Gutfeld: Well, answer the question. Why are you evading the question?

Guilfoyle: Oh, my gosh.

The Five leaves room for weird little asides like these, which is why I like it. The panelists sometimes say hateful and stupid things, but they are clearly people. This is a Fox News talk show with humanity, one in which the participants talk not from prepared talking points but in a rambling, discursive fashion. An exchange from Tuesday, after Republican Sens. Bob Corker and Jeff Flake had each individually spoken out against Donald Trump, is a good example of what I like about The Five.

The segment started with Gutfeld, who went off on Flake for playing the “think of the children” card in his Senate retirement speech. “I hate the ‘What about the children?’ thing, because that is—basically he’s saying, we’re bad people because we’re not agreeing with him. Screw you. Sorry. And I like him. Imagine if I didn’t,” Gutfeld said.

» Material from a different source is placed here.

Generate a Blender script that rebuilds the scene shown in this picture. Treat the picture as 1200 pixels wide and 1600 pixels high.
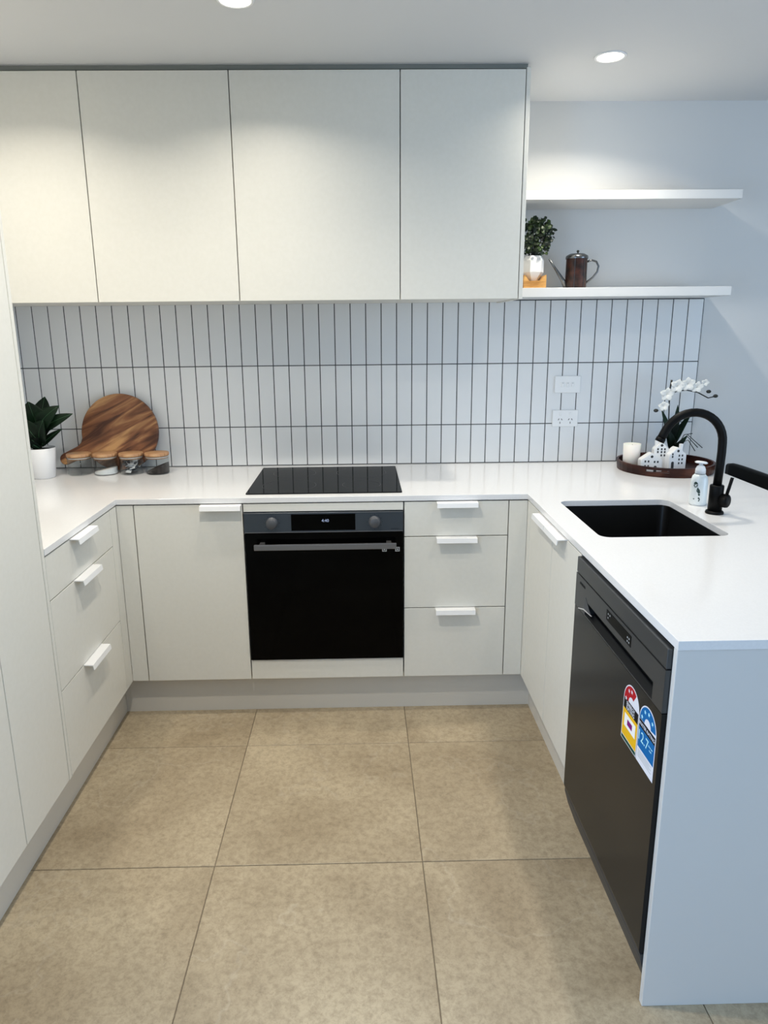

“That would be uncomfortable because that certainly was a little weird,” said Guilfoyle. The Five panelists are always busting each other’s chops.

“The thing that’s interesting is [Flake] voted with President Trump 92 percent of the time,” noted Perino, who went on to add, accurately, that Flake is probably more conservative than Trump is.

“Flake has now announced he’s part of the resistance, and good riddance. We don’t need him. It’s fine,” said Watters.

“You kind of need him for the votes,” said Perino. Zing! After a bit of laughter, Watters went on to argue that it “looks weak” for Corker to complain that he is being bullied by the president: “And for a guy with a Ferragamo tie, and soft hands, and cufflinks, and craft hair, who works three days a week to come out and say, you know what, the president is being mean to me …”

“Look at your hair and tie. And your hands,” said Guilfoyle. Take that, you oaf!

“I’m not complaining about being bullied,” said Watters.

“Your hands are soft like a baby,” said Guilfoyle, and then everyone started laughing again. I laughed, too. Jesse Watters has soft baby hands and his co-workers know it. It was funny!

When I watch The Five, I sometimes feel like I am overhearing a heated albeit good-natured discussion at a bar. “He seems like someone I’d like to get a beer with” is a poor reason to vote for a political candidate but a perfectly valid reason to watch a political talk show. More than any other show on Fox News, The Five nails the beer-worthiness metric. I’m not saying that it’s intelligent television, or even that you will learn much about public affairs by watching. But it makes me laugh more often than it makes me despair over the future of our country; and that, given the shows it shares company with, is worth noting. It’s also possible that, two weeks into this assignment, I am beginning to suffer the effects of Stockholm syndrome. Who can say? Watch The Five, weeknights at 5 p.m. on Fox News!